Ce couronnement s’est fait au détriment de Louis le Jeune, fils de Louis le Germanique, frère de Charles le Chauve. Louis le Germanique avait reçu le bassin germanique du Danube et les bassins des grands fleuves du Nord de l’Allemagne actuelle, du Rhin à l’Oder et à la Vistule. En 876, Charles le Chauve, précurseur de toutes les invasions françaises qui ont ravagé nos régions, envahit la Rhénanie avec des forces nettement supérieures en nombre.

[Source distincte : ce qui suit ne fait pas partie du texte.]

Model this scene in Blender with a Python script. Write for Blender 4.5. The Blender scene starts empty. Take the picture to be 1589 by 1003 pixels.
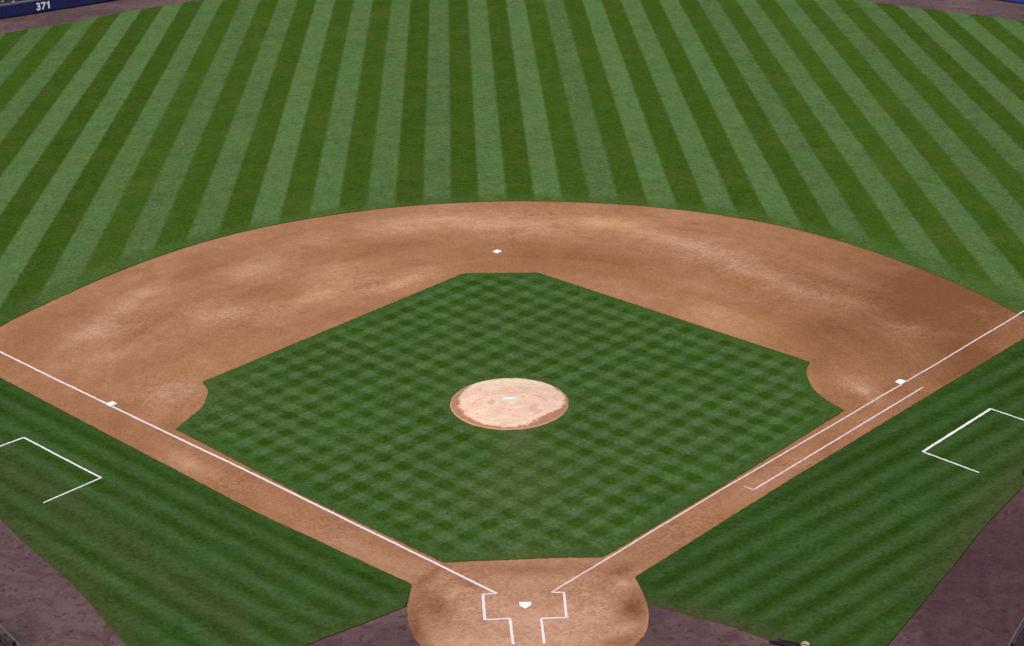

Louis le Jeune, qu’il prend pour un jeune homme inexpérimenté, dispose de troupes réduites, mais, plus rusé et moins présomptueux que son oncle, bat cruellement les Franciens occidentaux à Andernach sur le Rhin, le 8 octobre 876, ruinant tous les espoirs de Charles le Chauve de reconstituer l’Empire de Charlemagne au départ de ses franges occidentales. Après lui, Philippe Auguste, Philippe le Bel, Louis XI, Louis XII, François I, Henri II, Louis XIV, Louis XV, Napoléon, les idéologues de la IIIième République, les maurrassiens, les maçons autour de Poincaré et Clemenceau, etc. tenteront, en vain, de réaliser ce rêve.
Seules nos régions ont résisté. Elles sont le dernier lambeau de l’Empire de Lothaire et souffrent sous un personnel politique incapable de percevoir ce noyau identitaire profond, sans lequel nos régions n’ont aucune personnalité propre.